Chaudhuri bemoans the neglect of a secularism that is an experiencing of the modern world through shared cultural artefacts.


So perhaps one should be grateful that the argument is there at all.

The argument? The remarkable thing is that there is an argument, because of course this book is an assemblage of pieces that were written at different times, for different audiences. Further, Chaudhuri
is fighting on several fronts at the same time—he is an Indian writer in English who must not only overcome "nationalist" suspicion, but must also combat "postcolonial" orthodoxy, wherein particular histories of cultural creation are lost in a fog of jargon.

Then again, Chaudhuri has important things to say about the manner in which the Indian debate on secularism has been dominated by social scientists and constitutional experts. This has led to a neglect of the process of creating a secular modern culture—at least in Bengal! Thus, secularism is accommodated not only in the relatively sterile environs of the Constitution, it also finds a place in language, in image and metaphor, in ways of feeling, in experiencing the modern world—through shared cultural artefacts. Culture makes the Meera bhajan and the qawwali available to secular folk, who share some of the emotions, but not the framework of belief, whether in Krishna or the One and Only.

This secularism, crucially, has room within it for the "spiritual" hungers—the existential bewilderment, the unassuaged longing for something beyond the prison of the self—that, far from being addressed, are unwelcome in official secularism. Despite all the constitutional bulwarks, this is a significant default. Because that unassuaged longing finds a home, of sorts, in the reinvented "religions" with which we are beset. (That "four-star" lobby is an important cultural symbol.) This is why it is a cruel twist of fate that these reinvented "religions" masquerade as culture and even, courtesy their Lordships, as "ways of life". This is Chaudhuri: "...the domain of culture, unlike the domain of religion, belongs to the modern in a way that doesn’t presume or demand allegiance or belief. Surely the principal project of Hindutva is to destroy this domain of culture that was created in modernity."

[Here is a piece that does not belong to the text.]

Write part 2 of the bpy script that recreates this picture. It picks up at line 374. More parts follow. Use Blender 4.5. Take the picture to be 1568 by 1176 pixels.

Of course this process did not take place uniformly over a country as diverse as India. Thus, in the crucial Hindi region, the creation of a modern culture was inevitably inflected by the cultural politics of the invention of modern Hindi itself—politics that translated, all too fluently, into emergent communalism. But that is not, by any means, the whole story, even of modern Hindi. I have little doubt that there are similar processes happening elsewhere on the cusp of our strangely troubled modernity.And while we are all destined to suffer the consequences of these oddly aborted and distorted processes, we are not free to call them to mind, to think of how we came to be in this crowded, desolate place.

The Indian writer in English, particularly in this age of globalisation, is a suspect hybrid, often a performer, sometimes merely a puppet. Chaudhuri is neither. He belongs with us, thinks with us. Even though he works in East Anglia.